Théâtre à l’Espace Rivages…
Mohamed Nait Youssef
« La frontière est une ligne imaginaire dans la tête des guerriers », Fatema Mernissi dans « Rêves de femmes : Une enfance au harem».
Ce fut un pur plaisir d’écouter les voix majestueuses et profondes de Sanae Assif et Amal Ayouch. Il pleuvait dehors, mais l’émotion, la force du verbe et la douceur de la parole étaient au rendez-vous. À l’Espace Rivages au siège de la Fondation Hassan II pour les Marocains résidant à l’étranger, à Rabat, les deux talentueuses comédiennes ont transcendé le public, lundi 26 février, à d’autres cieux plus créatifs, libres et engagés en proposant un voyage dans les tréfonds de l’œuvre de l’éminente intellectuelle et sociologue marocaine, Fatema Mernissi (1940-2015). » Rêve sans frontières Fatema Mernissi « , tel l’intitulé du projet puisé dans l’ensemble de l’œuvre de cette figure emblématique ayant marqué toute une génération. « Je suis née en 1940 dans un harem à Fès », c’est ainsi commence le spectacle théâtral ou plutôt le récit Fatema Mernissi, où elle évoque son enfance à Fès, l’une des villes impériales importantes du pays.
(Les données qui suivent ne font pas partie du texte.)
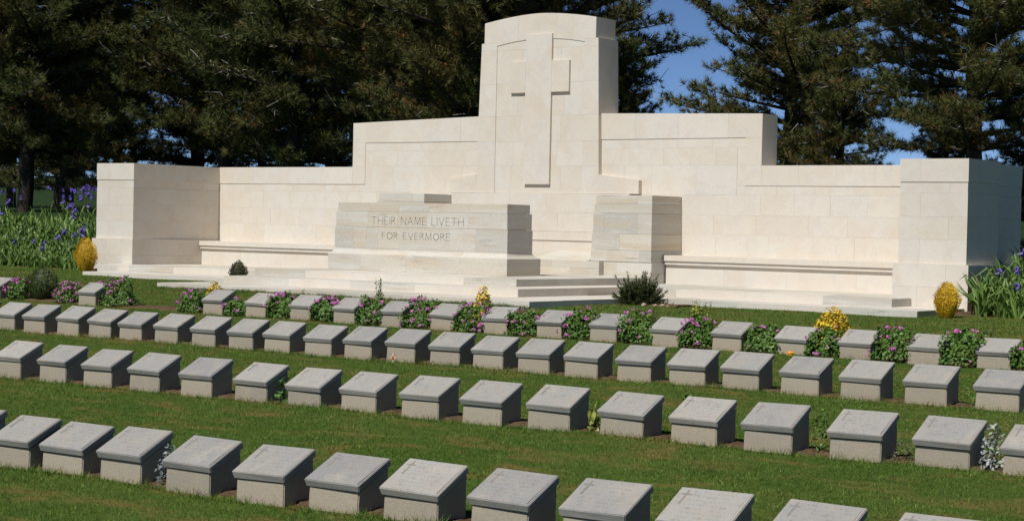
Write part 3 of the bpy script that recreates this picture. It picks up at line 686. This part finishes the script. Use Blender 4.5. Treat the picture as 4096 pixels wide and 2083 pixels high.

Une nouvelle version, un nouvel souffle !
Une table, deux chaises, deux femmes. Une conférence imaginaire. Le spectacle est présenté dans sa nouvelle version. Sur scène, les voix des comédiennes donnent forme aux mots lucides et écrits éclairés de la sociologue. En effet, par le bais l’expression théâtrale, Sanae Assif et Amal Ayouch ont fait entendre la voix de la femme et de sa condition au Maroc et même ailleurs. “Le concept de harem est intrinsèquement spatial, c’est une architecture où l’espace public, dans le sens occidental du terme, est inconcevable, car il n’y a qu’un espace intérieur où les femmes ont le droit d’exister et un espace masculin extérieur d’où les femmes sont exclues. C’est pour cela que la bataille actuelle de la démocratisation du monde musulman se focalise et tourne jusqu’à l’obsession autour du voile et l’enfermement symbolique des femmes (le monde arabe a l’un des prolétariats féminins les plus misérables du monde), et que dans les sociétés où la crise de l’Etat et sa remise en question sont radicales comme en Algérie, on n’hésite pas à tirer sur celle qui se dévoilent.», écrivait Fatema Mernissi dans «Rêves de femmes : Une enfance au harem».
À vrai dire, franchir la frontière du harem, errer dans les rues, se libérer du masque, du voile, s’envoler dans les cieux libres…étaient le rêve ultime des femmes isolées, exilées intérieurement, si n’osons dire. C’est symbolique, mais il y exige une volonté de puissance dans une société qui cultive le deuil, qui réfute le désir et l’émancipation. Or, le harem et ses lois invisibles, qui sont plus dures que ses murs, existent toujours dans les têtes, dans les imaginaires.
La dignité, c’est d’avoir un rêve…
« Rêves de femmes » de Fatéma Mernissi, c’est aussi le récit d’un corps féminin, d’une essence. «La dignité c’est d’avoir un rêve, un rêve fort qui vous donne une vision, un monde où vous avez une place, où votre participation, si minime soit-elle, va changer quelque chose. Vous êtes dans un harem quand le monde n’a pas besoin de vous. Vous êtes dans un harem quand votre participation est tenue pour si négligeable que personne ne vous la demande. Vous êtes dans un harem quand ce que vous faites est inutile. Vous êtes dans un harem quand la planète tourne et que vous êtes enfouie jusqu’au cou dans le mépris et l’indifférence. Une seule personne a le pouvoir de changer cette situation et de faire tourner la planète en sens inverse, et c’est personne c’est vous.», a rappelé Fatema Mernissi dans son œuvre romanesque. D’où, en effet, cette force libératrice du rêve et de la danse. La vie comme une danse. Une échappatoire. Une voie royale qui mène… à des territoires plus libres et joyeux. Tout y est d’ailleurs dans le texte du spectacle adapté et mis en scène par Anne-laure Liégeois : amour, histoire, enfermement, liberté, rêve, exil, étrangeté, quête de sens et de soi. Un vrai périple dans le temps et l’espace inspiré dans un éventail d’œuvres littéraires, sociologiques, de conférences, d’articles de presse et de colloques. Du regard orientaliste des artistes occidentaux en passant par les réflexions engagées, avant-gardistes et universelles de Fatema Mernissi, Amal Ayouch et Sanae Assif nous livrent une lecture intelligente et solaire sur une œuvre majeure qui mérite d’être vue et dévoilée dans les salles de théâtre, les universités et les centres culturels marocains. Un spectacle à découvrir.